We were doing much better financially than two years earlier when we had arrived with $1000 and no ongoing prospects for support. Although we didn’t think that tithing applied, we budgeted 10% as a reasonable giving level. We gave 10% of our income to our Louisville church based off of income received in the USA. Because of foreign currency laws, we couldn’t transfer monies received from South African and Zimbabwe sources back to the States. So, we gave 10% of that to Rhema in Harare. In addition, we supported Norman Kalilombe in Wedza with a gift of Z$100/mo which amounted to more than 10% of our African income. We spent the majority of US$2000/mo total from all sources on ministry expenses. The lion’s share of those expenses were related to transportation. Fuel was five times the cost in Zimbabwe than the USA in the early 1980s. We had been given the use of a car while at Chisipite. Later, the Hess family loaned us their pickup to use, often including complementary fuel from the farm supply. We drove a decade-old Datsun followed by a Peugeot 404, both of which needed constant repair and expensive parts that were often not available in Zimbabwe. Until this time, we had few expenses for housing as we lived as guests a month at a time since 1983. This usually included most of our meals as well. We adopted the suggested patterns of praying and confessing our prosperity. We really tried to make this stuff work. We even prayed a special blessing on our post office box each time we drove past it! But, we really didn’t need this for ourselves. We wanted more to be able to help others.

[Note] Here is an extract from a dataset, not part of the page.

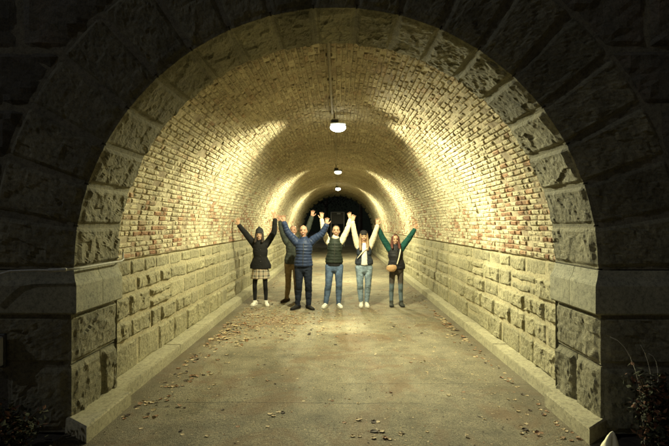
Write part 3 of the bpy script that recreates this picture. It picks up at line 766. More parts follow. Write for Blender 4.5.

So, we were doing our part—why weren’t we prospering at the level that the faith and prosperity teachers suggested as the norm? I felt that the level of prosperity offered as an inducement to giving was disingenuous. It seemed to cater to the “love of money” which Jesus himself had called “the root of all kinds of evil.” After all, how much material bounty did someone need anyway, especially someone involved in service (ministry) to others? If you could provide for your family at a society-normal level, I would think we would all be grateful. But, prosperity teachers, Tom included, seemed to understand an opulent lifestyle as a badge of honor. And, those who did not have “in abundance” were somehow deficient in faith. It is similar to the way economic conservatives see themselves as heroes while viewing those in need as deviant.
From our perspective, the economic differential between ourselves as westerners and the average Zimbabwean black was difficult enough to deal with. We had a monthly income of US$2000 when the average urban Zimbabwean might earn less than Z$100/mo (US$30 in 1985). Rural Zimbabweans earned even less. How do you bridge that gap without your material wealth becoming a stumbling block?
So, if it was hard enough to for me to relate to the average African on a financial level, how could I teach this subject to African student? And how would that student teach his/her congregation? We had already struggled this at Chisipite. We had seen how that Pastor Morgan had become embittered and indebted trying to lead the African congregation. [79 — “Overturning the Rhodesian Paradigm in the Church”]
As I previously mentioned, experience had led me to be skeptical of the faith and prosperity teaching, especially as it seemed to be taken to such an extreme. Pegi and I really tried to get this to work for us. We jumped into this feet first. But, after dog-paddling to keep our heads above water, our minds continued to work. As we had with Thieme, Akeroyd, and every other teacher who asserted their truth, we tested their teachings by trying them. If something didn’t work, then we took it apart and examined it for flaws, errors, misconceptions and deception. Teaching the subject would force me to examine it in detail. My hope was that I would find the flaws and correct them for myself and my students.
We convinced ourselves that we could trust Tom and Bonnie. They seemed to reach out to us, not only to include us in their lives and ministry, but as friends and confidents. Tom listened to me and seemed to value my input. He gave me carte blanche to rebuild and operate the school. We would finally come up with the odd name, “Church Growth Support Centre.” Tom wanted to avoid the titles such as bible school, seminary, ministry training or anything that would discourage participation and attendance from various ministries and denominations. The idea was that it was to be a support centre (British spelling) for all who participated. Tom had a mailing list of 500 churches in the surrounding countries. I composed a letter and sent out a mailing under his name inviting them to send us pastoral candidates. Within a month, we had refurbished the campus and began classes for our first 12 students, half of whom were from outside Zimbabwe.
At the same time, Pegi and Bonnie became close. Bonnie had always seemed to be what most people would call “artistic”—gifted, but troubled and plagued by depression. Pegi’s gift for empathetic listening seemed to endear her to Bonnie. We both joined Rhema’s music ministry, Pegi supplying background harmonies and a wicked tambourine while I played my 12-string guitar and occasional vocals. Tom and Bonnie were popular choices for weddings, Tom as the preacher, but especially Bonnie with vocals and piano. Pegi and I soon found ourselves invited to do special numbers at these weddings. There was one song in particular, “From Glory to Glory,” that was constantly requested of us. We began to find our Saturdays as busy as Sundays as we integrated into the Rhema Bible Church community. As this music ministry and the school continued to develop, so seemingly did our relationship with Tom and Bonnie.
What I didn’t realize at the time was that there were more serious issues at Rhema-Harare than distorted prosperity teaching or charismatic excesses. There were serious character issues that surrounded Tom and Bonnie—issues that would crush lives. We would be part of a long history of “close friends” who would find themselves as somehow displeasing the Deuschles. This wouldn’t be fully manifested until after another trip back to the States. Upon our return, we wouldn’t even be able to get 10 minutes time with Tom, much less continue to minister together with him. We would not be crushed, but that doesn’t mean that we weren’t deeply hurt. But that would be a year distant. For now, everything seemed to be going in a positive direction.